The Rise of Passive Funds and Importance of Private Manager Selection
In this article Elkstone CIO Karl Rogers outlines how passive funds dominate public markets due to the lower dispersion of active managers and a lack of persistency of outperformance, while selecting manager selection is crucial in private markets, as manager return ranges are substantial and manager persistence is more evident.
In public markets, passive funds are outperforming their active counterparts, mainly due to lower fees and the efficiency of developed markets. The gap between top and bottom active managers is minimal, making active management often unnecessary. However, in private markets, the story is different. Fund manager selection is crucial as the range of returns is significant, and successful private market managers tend to maintain their advantage. Investing in private markets demands a more engaged approach, highlighting the critical role of skilled fund managers for higher returns.

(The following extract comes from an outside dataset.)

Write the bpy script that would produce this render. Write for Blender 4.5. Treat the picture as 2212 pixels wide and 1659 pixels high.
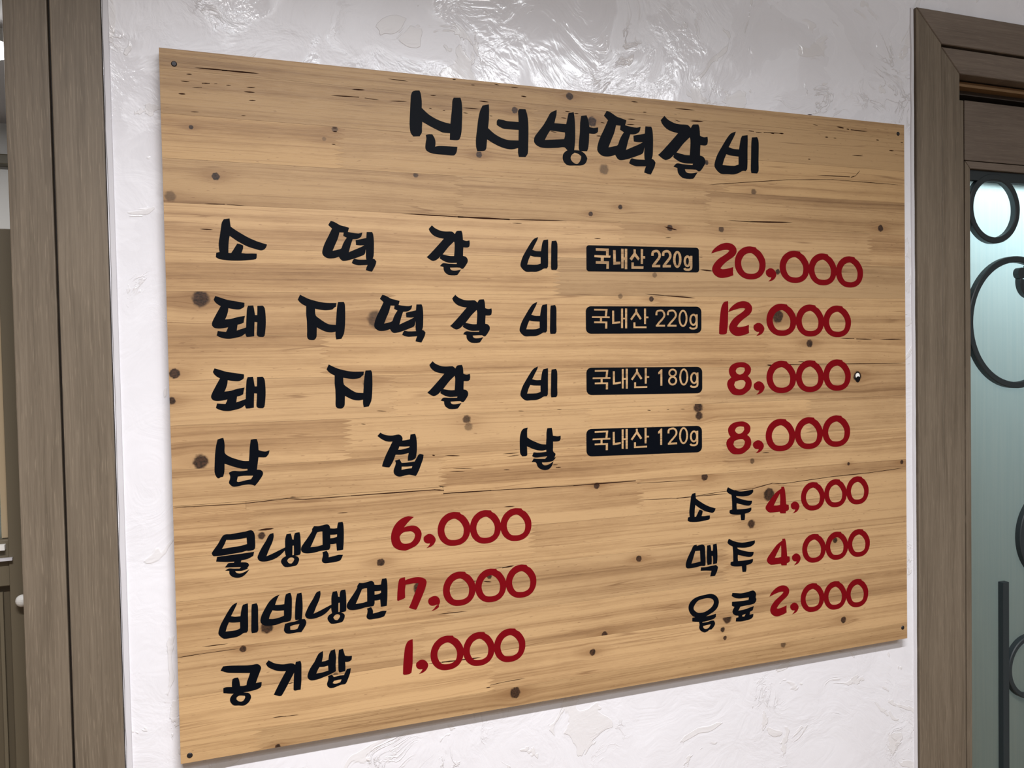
import bpy, bmesh, math, random
from mathutils import Vector, Matrix
from mathutils.geometry import delaunay_2d_cdt

for o in list(bpy.data.objects): bpy.data.objects.remove(o)
SC = bpy.context.scene
COL = SC.collection
Z0 = 1.55          # height of the middle of the board; board face is the plane y = 0
WALL = .018        # face of the plastered wall

# ---------------------------------------------------------------- camera
cam_d = bpy.data.cameras.new('camera')
cam = bpy.data.objects.new('camera', cam_d); COL.objects.link(cam)
cam_d.sensor_width = 36; cam_d.lens = 29.115; cam_d.clip_start = .02
right = Vector((0.93777176, -0.34671732, -0.01926728))
down = Vector((-0.0276863, -0.0193447, -0.99942946))
fwd = Vector((0.34614679, 0.93777016, -0.02774024))
M = Matrix((right, -down, -fwd)).transposed().to_4x4()
M.translation = Vector((-0.55643998, -1.12910118, Z0 + 0.05324831))
cam.matrix_world = M
SC.camera = cam

# ---------------------------------------------------------------- world, lights, exposure
w = bpy.data.worlds.new('world'); SC.world = w; w.use_nodes = True
w.node_tree.nodes['Background'].inputs['Color'].default_value = (.8, .87, 1, 1)
w.node_tree.nodes['Background'].inputs['Strength'].default_value = .02
SC.view_settings.view_transform = 'Standard'; SC.view_settings.look = 'None'
SC.view_settings.gamma = 1; SC.view_settings.use_curve_mapping = False
SC.view_settings.exposure = 0.24

def area(name, loc, rot, sx, sy, power, color=(1, 1, 1)):
    d = bpy.data.lights.new(name, 'AREA'); d.shape = 'RECTANGLE'; d.size = sx; d.size_y = sy
    d.energy = power; d.color = color
    o = bpy.data.objects.new(name, d); o.location = loc; o.rotation_euler = rot
    COL.objects.link(o)
    return o
R = math.radians
TUBE = (-.38, -1.36, 2.825)
t_ = area('tube_light', TUBE, (0, 0, 0), 1.2, .045, 56, (1, .985, 1.0)); t_.data.spread = R(128)
area('second_tube_light', (.45, -1.95, 2.74), (R(40), 0, 0), 2.1, .04, 9.5, (.90, .95, 1.0))
area('fill_panel_light', (1.1, -2.5, 2.84), (0, 0, 0), 1.2, .5, 20, (.97, .98, 1.0))  # added fill panel out of view, lifts the right side of the wall
area('far_room_light', (-1.35, 1.25, 2.43), (0, 0, 0), .2, .2, 10, (1, .97, .95))
area('daylight_behind_door', (1.30, .25, 2.17), (R(-48), 0, 0), 1.4, .20, 21, (.86, .96, 1.0))

# ---------------------------------------------------------------- node helpers
def new_mat(name):
    m = bpy.data.materials.new(name); m.use_nodes = True
    nt = m.node_tree; nt.nodes.clear()
    out = nt.nodes.new('ShaderNodeOutputMaterial')
    b = nt.nodes.new('ShaderNodeBsdfPrincipled')
    nt.links.new(b.outputs[0], out.inputs[0])
    return m, nt, b
def N(nt, t, **kw):
    n = nt.nodes.new(t)
    for k, v in kw.items(): setattr(n, k, v)
    return n
def L(nt, a, b): nt.links.new(a, b)
def val(nt, s, x):
    if isinstance(x, (int, float)): s.default_value = x
    else: nt.links.new(x, s)
def math_(nt, op, a, b=None, c=None):
    n = N(nt, 'ShaderNodeMath', operation=op)
    val(nt, n.inputs[0], a)
    if b is not None: val(nt, n.inputs[1], b)
    if c is not None: val(nt, n.inputs[2], c)
    return n.outputs[0]
def comb(nt, x, y, z):
    n = N(nt, 'ShaderNodeCombineXYZ')
    val(nt, n.inputs[0], x); val(nt, n.inputs[1], y); val(nt, n.inputs[2], z)
    return n.outputs[0]
def noise(nt, vec, scale=1, detail=3, rough=.5, dist=0):
    n = N(nt, 'ShaderNodeTexNoise'); n.inputs['Scale'].default_value = scale
    n.inputs['Detail'].default_value = detail; n.inputs['Roughness'].default_value = rough
    n.inputs['Distortion'].default_value = dist
    L(nt, vec, n.inputs['Vector'])
    return n.outputs['Fac']
def maprange(nt, v, a, b, c=0, d=1, smooth=False):
    n = N(nt, 'ShaderNodeMapRange')
    if smooth: n.interpolation_type = 'SMOOTHSTEP'
    val(nt, n.inputs[0], v)
    for i, x in zip((1, 2, 3, 4), (a, b, c, d)): val(nt, n.inputs[i], x)
    return n.outputs[0]
def mixc(nt, f, a, b, mode='MIX'):
    n = N(nt, 'ShaderNodeMix', data_type='RGBA', blend_type=mode)
    val(nt, n.inputs[0], f)
    for i, x in ((6, a), (7, b)):
        if isinstance(x, tuple): n.inputs[i].default_value = (*x, 1)
        else: L(nt, x, n.inputs[i])
    return n.outputs[2]
def attr(nt, name):
    n = N(nt, 'ShaderNodeAttribute', attribute_type='OBJECT', attribute_name=name)
    return n
def bump(nt, h, strength, dist, b):
    n = N(nt, 'ShaderNodeBump'); n.inputs['Strength'].default_value = strength
    n.inputs['Distance'].default_value = dist
    L(nt, h, n.inputs['Height']); L(nt, n.outputs[0], b.inputs['Normal'])
def plain(name, col, rough=.5, metal=0, spec=.5):
    m, nt, b = new_mat(name)
    b.inputs['Base Color'].default_value = (*col, 1)
    b.inputs['Roughness'].default_value = rough; b.inputs['Metallic'].default_value = metal
    b.inputs['Specular IOR Level'].default_value = spec
    return m

# ---------------------------------------------------------------- materials
def stave_material():
    m, nt, b = new_mat('pine_stave')
    tc = N(nt, 'ShaderNodeTexCoord')
    sp = N(nt, 'ShaderNodeSeparateXYZ'); L(nt, tc.outputs['Object'], sp.inputs[0])
    x, z = sp.outputs[0], sp.outputs[2]
    seed = attr(nt, 'seed').outputs['Fac']
    # slow wander of the grain lines
    wv = noise(nt, comb(nt, math_(nt, 'MULTIPLY', x, 2.2), math_(nt, 'MULTIPLY', z, 6), seed), 1, 2, .5)
    amp = attr(nt, 'wander').outputs['Fac']
    q = math_(nt, 'MULTIPLY_ADD', math_(nt, 'SUBTRACT', wv, .5), amp, z)
    dark = None; ringd = None
    for i in range(5):
        a = attr(nt, 'knot%d' % i); s = attr(nt, 'knotpower%d' % i).outputs['Fac']
        ks = N(nt, 'ShaderNodeSeparateXYZ'); L(nt, a.outputs['Vector'], ks.inputs[0])
        r = ks.outputs[1]
        dx = math_(nt, 'DIVIDE', math_(nt, 'SUBTRACT', x, ks.outputs[0]), r)
        dz = math_(nt, 'DIVIDE', math_(nt, 'SUBTRACT', z, ks.outputs[2]), r)
        # lines part around the knot
        fall = math_(nt, 'EXPONENT', math_(nt, 'MULTIPLY', math_(nt, 'ADD', math_(nt, 'MULTIPLY', math_(nt, 'MULTIPLY', dx, dx), .09), math_(nt, 'MULTIPLY', math_(nt, 'MULTIPLY', dz, dz), .12)), -1))
        push = math_(nt, 'MULTIPLY', math_(nt, 'MULTIPLY', math_(nt, 'TANH', dz), r), fall)
        push = math_(nt, 'MULTIPLY', push, math_(nt, 'MULTIPLY', s, 1.15))
        q = math_(nt, 'SUBTRACT', q, push)
        wob = noise(nt, comb(nt, math_(nt, 'MULTIPLY', dx, 1.1), seed, math_(nt, 'MULTIPLY', dz, 1.1)), 1.3, 2)
        d = math_(nt, 'SQRT', math_(nt, 'ADD', math_(nt, 'MULTIPLY', dx, dx), math_(nt, 'MULTIPLY', dz, dz)))
        d = math_(nt, 'ADD', d, math_(nt, 'MULTIPLY', math_(nt, 'SUBTRACT', wob, .5), .7))
        core = math_(nt, 'MULTIPLY', maprange(nt, d, .8, 1.4, 1, 0, True), math_(nt, 'MULTIPLY', s, 1.45))
        # brown halo drawn out along the grain
        hd = math_(nt, 'ADD', math_(nt, 'MULTIPLY', math_(nt, 'MULTIPLY', dx, dx), .035), math_(nt, 'MULTIPLY', math_(nt, 'MULTIPLY', dz, dz), .30))
        halo = math_(nt, 'MULTIPLY', math_(nt, 'EXPONENT', math_(nt, 'MULTIPLY', hd, -1)), math_(nt, 'MULTIPLY', s, .55))
        dark = core if dark is None else math_(nt, 'MAXIMUM', dark, core)
        ringd = halo if ringd is None else math_(nt, 'MAXIMUM', ringd, halo)
    # grain
    sd = math_(nt, 'MULTIPLY', seed, 3.7)
    band = noise(nt, comb(nt, math_(nt, 'MULTIPLY', x, 1.1), sd, math_(nt, 'MULTIPLY', q, 62)), 1, 2.0, .55)
    line = noise(nt, comb(nt, math_(nt, 'MULTIPLY', x, 2.6), sd, math_(nt, 'MULTIPLY', q, 330)), 1, 3.0, .6)
    fine = noise(nt, comb(nt, math_(nt, 'MULTIPLY', x, 38), sd, math_(nt, 'MULTIPLY', q, 1250)), 1, 2.0, .6)
    fleck = noise(nt, comb(nt, math_(nt, 'MULTIPLY', x, 60), sd, math_(nt, 'MULTIPLY', z, 260)), 1, 3.0, .7)
    blotch = noise(nt, comb(nt, math_(nt, 'MULTIPLY', x, 7), sd, math_(nt, 'MULTIPLY', z, 16)), 1, 3.0, .6)
    t = math_(nt, 'MULTIPLY', maprange(nt, band, .40, .72, 0, 1, True), .46)
    t = math_(nt, 'ADD', t, math_(nt, 'MULTIPLY', maprange(nt, line, .44, .74, 0, 1, True), .36))
    t = math_(nt, 'ADD', t, math_(nt, 'MULTIPLY', math_(nt, 'SUBTRACT', fine, .5), .42))
    t = math_(nt, 'ADD', t, math_(nt, 'MULTIPLY', math_(nt, 'SUBTRACT', fleck, .5), .30))
    t = math_(nt, 'ADD', t, math_(nt, 'MULTIPLY', math_(nt, 'SUBTRACT', blotch, .5), .55))
    wide = noise(nt, comb(nt, math_(nt, 'MULTIPLY', x, .8), math_(nt, 'ADD', sd, 9), math_(nt, 'MULTIPLY', q, 24)), 1, 1.0, .5)
    t = math_(nt, 'ADD', t, math_(nt, 'MULTIPLY', math_(nt, 'SUBTRACT', wide, .5), .85))
    ramp = N(nt, 'ShaderNodeValToRGB')
    e = ramp.color_ramp.elements
    e[0].position = 0; e[0].color = (.535, .345, .172, 1)
    e[1].position = 1; e[1].color = (.225, .122, .054, 1)
    k = e.new(.45); k.color = (.395, .240, .114, 1)
    L(nt, t, ramp.inputs[0])
    # thin late-wood lines
    thin = noise(nt, comb(nt, math_(nt, 'MULTIPLY', x, 1.6), math_(nt, 'ADD', sd, 5), math_(nt, 'MULTIPLY', q, 95)), 1, 1.0, .5)
    tl = math_(nt, 'ABSOLUTE', math_(nt, 'SUBTRACT', thin, .5))
    tl = maprange(nt, tl, 0, .014, 1, 0, True)
    brk = maprange(nt, noise(nt, comb(nt, math_(nt, 'MULTIPLY', x, 6), sd, math_(nt, 'MULTIPLY', z, 40)), 1, 2), .42, .62, 0, .55, True)
    c = mixc(nt, math_(nt, 'MULTIPLY', tl, brk), ramp.outputs[0], (.17, .080, .032))
    # pores
    pr = maprange(nt, noise(nt, comb(nt, math_(nt, 'MULTIPLY', x, 90), sd, math_(nt, 'MULTIPLY', z, 520)), 1, 1), .70, .78, 0, .5, True)
    c = mixc(nt, pr, c, (.21, .11, .05))
    tone = N(nt, 'ShaderNodeObjectInfo')
    c = mixc(nt, 1.0, c, tone.outputs['Color'], 'MULTIPLY')
    kn = noise(nt, comb(nt, math_(nt, 'MULTIPLY', x, 330), seed, math_(nt, 'MULTIPLY', z, 420)), 1, 3, .6)
    kc = mixc(nt, maprange(nt, kn, .35, .65), (.009, .005, .003), (.060, .026, .013))
    c = mixc(nt, math_(nt, 'MINIMUM', ringd, .6), c, (.20, .095, .035))
    c = mixc(nt, math_(nt, 'MINIMUM', dark, .97), c, kc)
    L(nt, c, b.inputs['Base Color'])
    L(nt, maprange(nt, fine, .3, .7, .42, .56), b.inputs['Roughness'])
    b.inputs['Specular IOR Level'].default_value = .38
    h = math_(nt, 'ADD', math_(nt, 'MULTIPLY', fine, .6), math_(nt, 'MULTIPLY', line, .5))
    bump(nt, h, .35, .0004, b)
    return m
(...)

Some key insights from Karl include:
Public Markets: Passive funds now dominate due to their lower fees and the efficient nature of developed markets. Actively managed funds have consistently underperformed against indices.
Performance Dispersion: In public markets, there is low variability between top and bottom fund managers, making manager selection less impactful.
Private Markets: Fund manager selection is crucial in private markets due to higher dispersion in performance and greater persistence. Top managers significantly outperform, making careful selection vital for better returns.
Engagement: Private market investments require more active involvement from fund managers, impacting company growth and creating a positive feedback loop for successful managers.